Climate change could lead to summer heat waves with levels of heat and humidity that exceed what humans can survive without protection in South Asia, warned a new study. There is still time to avert such severe warming if measures are implemented now to reduce the dire consequences of global warming.
Without action, climate change could devastate South Asia, says MIT study
Washington (ISJ) – Climate change could lead to summer heat waves with levels of heat and humidity that exceed what humans can survive without protection in South Asia, warned a new study. There is still time to avert such severe warming if measures are implemented now to reduce the dire consequences of global warming.
Without significant reductions in carbon emissions, the study shows these deadly heat waves could begin within as little as a few decades to strike India, Pakistan, and Bangladesh, including the fertile Indus and Ganges river basins that produce much of the region’s food supply.
The new findings, based on detailed computer simulations using the best available global circulation models, were described by a team of researchers in the latest edition of the journal Science Advances.
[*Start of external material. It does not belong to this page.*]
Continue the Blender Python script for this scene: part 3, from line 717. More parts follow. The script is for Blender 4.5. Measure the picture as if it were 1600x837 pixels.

The study follows an earlier report by Elfatih Eltahir, Professor of Civil and Environmental Engineering at MIT and his team that looked at projected heat waves in the Persian Gulf region. While the number of extreme-heat days projected for that region was even worse than for South Asia, Eltahir said the impact in the latter area could be vastly more severe.
The Persian Gulf area has a relatively small, relatively wealthy population and little agricultural land, the areas likely to be hardest hit in northern India, Bangladesh, and southern Pakistan are home to 1.5 billion people. These areas are also among the poorest in the region, with much of the population dependent on subsistence farming that requires long hours of hard labour out in the open and unprotected from the sun.
“That makes them very vulnerable to these climatic changes, assuming no mitigation,” said Eltahir.
While the projections show the Persian Gulf may become the region of the worst heat waves on the planet, northern India is a close second, Eltahir said, and eastern China, also densely populated, is third. But the highest concentrations of heat in the Persian Gulf would be out over the waters of the Gulf itself, with lesser levels over inhabited land.
The new analysis is based on recent research showing that hot weather’s most deadly effects for humans comes from a combination of high temperature and high humidity, an index which is measured by a reading known as wet-bulb temperature. This reflects the ability of moisture to evaporate, which is the mechanism required for the human body to maintain its internal temperature through the evaporation of sweat. At a wet-bulb temperature of 35 degrees Celsius (95 degrees Fahrenheit), the human body cannot cool itself enough to survive more than a few hours.
A previous study of temperature and humidity records showed that in today’s climate, wet-bulb temperatures have rarely exceeded about 31 C anywhere on Earth. While the earlier report from Eltahir and his colleagues showed that this survivability limit would start to be exceeded occasionally in the Persian Gulf region by the end of this century, actual readings there in the summer of 2015 showed that the 35-degree wet-bulb limit had almost been reached already, suggesting that such extremes could begin happening earlier than projected. The summer of 2015 also produced one of the deadliest heat waves in history in South Asia, killing an estimated 3,500 people in Pakistan and India.
And yet, India and China remain two countries where emission rates of greenhouse gases continue to rise, driven mostly by economic growth, Eltahir remarked.
“So I think these results pose a dilemma for countries like India. Global warming is not just a global problem — for them, they will have some of the hottest spots,” said Eltahir. “With the disruption to the agricultural production, it doesn’t need to be the heat wave itself that kills people. Production will go down, so potentially everyone will suffer.”
A separate study by researchers at the University of California at Irvine and elsewhere, published recently also in Scientific Advances, reached similar conclusions based on a different kind of analysis using recent weather records.
But while the study provides a grim warning about what could happen, it is far from inevitable, Eltahir stressed. The study examined not just the “business as usual” case but also the effects under a moderate mitigation scenario, which showed that these dramatic, deadly effects can still be averted. “There is value in mitigation, as far as public health and reducing heat waves,” he said. “With mitigation, we hope we will be able to avoid these severe projections. This is not something that is unavoidable.”
“This study provides vitally important information for planning for a hot, wet future in South Asia,” said Matthew Huber, a professor of earth, atmospheric, and planetary sciences at Purdue University, who was not involved in this research “The results are impressive and, frankly, oppressive,” he added. “The study shows that unfettered warming is likely to do substantial harm to the health and well-being of the most populous democracy on Earth. This is very bad news.”